Exercise description –
Extract everything from the first line through the line with "bpy.data.objects.remove(o)", both ends included, except for any pictures.

Given information –
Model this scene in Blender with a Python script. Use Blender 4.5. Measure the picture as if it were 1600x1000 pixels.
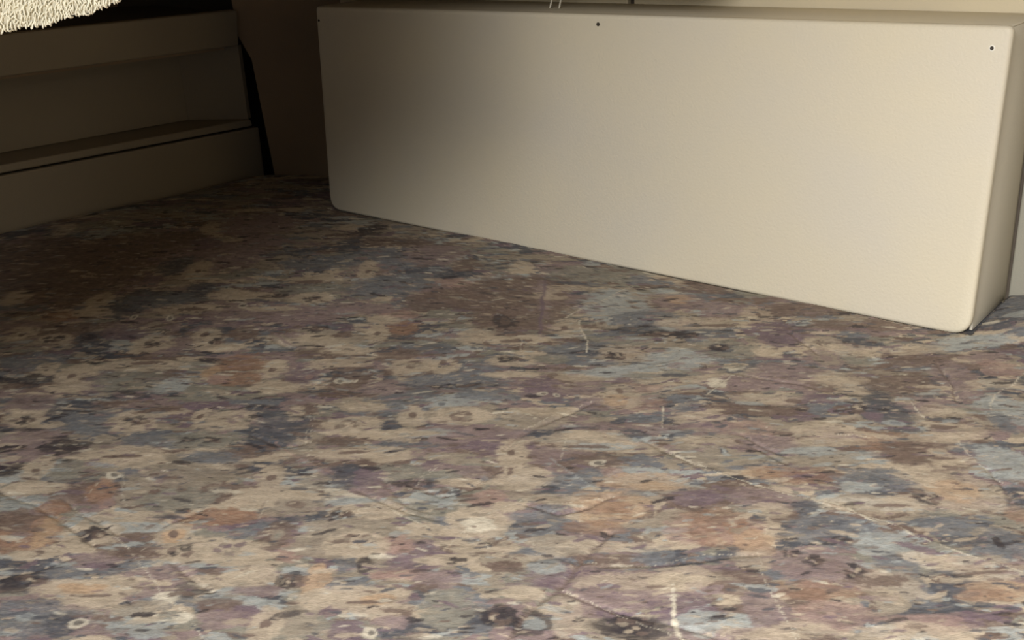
import bpy, bmesh, math, random
import numpy as np
from mathutils import Vector, Matrix

random.seed(4)
C = bpy.context.scene
COL = C.collection
for o in list(bpy.data.objects):
    bpy.data.objects.remove(o)

# ------------------------------------------------------------------ camera, light, exposure
H = 0.62                                   # eye height above the mattress top (z = 0)
PITCH, ROLL = math.radians(20.5), math.radians(1.1)
cam = bpy.data.cameras.new('camera'); cam.sensor_width = 36; cam.lens = 1870 / 1600 * 36
cam.clip_start = 0.02
co = bpy.data.objects.new('camera', cam); COL.objects.link(co)
fw = Vector((0, math.cos(PITCH), -math.sin(PITCH)))
r0, u0 = Vector((1, 0, 0)), Vector((0, math.sin(PITCH), math.cos(PITCH)))
rt = r0 * math.cos(ROLL) - u0 * math.sin(ROLL)
up = u0 * math.cos(ROLL) + r0 * math.sin(ROLL)
M4 = Matrix((rt, up, -fw)).transposed().to_4x4(); M4.translation = (0, 0, H)
co.matrix_world = M4
C.camera = co

w = bpy.data.worlds.new('world'); C.world = w; w.use_nodes = True
w.node_tree.nodes['Background'].inputs[0].default_value = (0.75, 0.86, 1.0, 1)
w.node_tree.nodes['Background'].inputs[1].default_value = 0.085

def area(name, loc, target, size, sy, power, col, spread):
    l = bpy.data.lights.new(name, 'AREA'); l.shape = 'RECTANGLE'; l.size = size; l.size_y = sy
    l.energy = power; l.color = col; l.spread = math.radians(spread)
    o = bpy.data.objects.new(name, l); COL.objects.link(o); o.location = loc
    o.rotation_euler = (Vector(target) - Vector(loc)).to_track_quat('-Z', 'Y').to_euler()
    return o
# daylight coming down the companionway behind the camera
area('companionway_daylight', (-0.50, -0.99, 1.147), (0.777, 0.053, -0.67), 0.85, 0.45, 80, (1.0, 0.983, 0.957), 112)

C.view_settings.view_transform = 'Standard'; C.view_settings.look = 'None'
C.view_settings.gamma = 1; C.view_settings.use_curve_mapping = False
C.view_settings.exposure = 0.0

# ------------------------------------------------------------------ helpers
def tag(o, label=None, cat=None, group=None, kind=None):
    if label: o['label'] = label
    if cat: o['category'] = cat
    if group: o['group'] = group
    if kind: o['kind'] = kind
    return o

def empty(name, loc, label, cat):
    o = bpy.data.objects.new(name, None); COL.objects.link(o); o.location = loc
    o.empty_display_size = 0.05
    return tag(o, label, cat)

def obj(name, bm, mat, parent=None, smooth=True):
    me = bpy.data.meshes.new(name)
    bmesh.ops.recalc_face_normals(bm, faces=bm.faces)
    bm.to_mesh(me); bm.free()
    if smooth:
        for p in me.polygons: p.use_smooth = True
    me.materials.append(mat)
    o = bpy.data.objects.new(name, me); COL.objects.link(o)
    if parent:
        o.parent = parent
        o.matrix_parent_inverse = Matrix.Translation(parent.location).inverted()
    return o

def prism(outline, frame, d0, d1, bevel=0.0, seg=3):
    """outline in (s, z); frame = (origin, s axis, depth axis); extruded from depth d0 to d1"""
    O, S, D = frame
    bm = bmesh.new()
    f = [bm.verts.new(O + S * s + D * d0 + Vector((0, 0, z))) for s, z in outline]
    b = [bm.verts.new(O + S * s + D * d1 + Vector((0, 0, z))) for s, z in outline]
    bm.faces.new(f); bm.faces.new(b[::-1])
    k = len(f)
    for i in range(k):
        j = (i + 1) % k
        bm.faces.new((f[i], f[j], b[j], b[i]))
    bmesh.ops.recalc_face_normals(bm, faces=bm.faces)
    if bevel:
        es = [e for e in bm.edges if len(e.link_faces) == 2 and e.calc_face_angle() > 0.6]
        bmesh.ops.bevel(bm, geom=es, offset=bevel, segments=seg, profile=0.5, affect='EDGES', clamp_overlap=True)
    return bm

def rrect(s0, s1, zl0, zl1, zr0, zr1, r=(0.02, 0.02, 0.012, 0.012), n=5):
    """rounded quad: bottom-left, bottom-right, top-right, top-left"""
    P = [(s0, zl0), (s1, zr0), (s1, zr1), (s0, zl1)]
    out = []
    for i in range(4):
        p, a, b = Vector(P[i]), Vector(P[i - 1]), Vector(P[(i + 1) % 4])
        ra = r[i]; da = (a - p).normalized() * ra; db = (b - p).normalized() * ra
        for k in range(n + 1):
            t = k / n
            q = (p + da) * (1 - t) ** 2 + p * 2 * t * (1 - t) + (p + db) * t ** 2
            out.append((q.x, q.y))
    return out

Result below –
Model this scene in Blender with a Python script. Use Blender 4.5. Measure the picture as if it were 1600x1000 pixels.
import bpy, bmesh, math, random
import numpy as np
from mathutils import Vector, Matrix

random.seed(4)
C = bpy.context.scene
COL = C.collection
for o in list(bpy.data.objects):
    bpy.data.objects.remove(o)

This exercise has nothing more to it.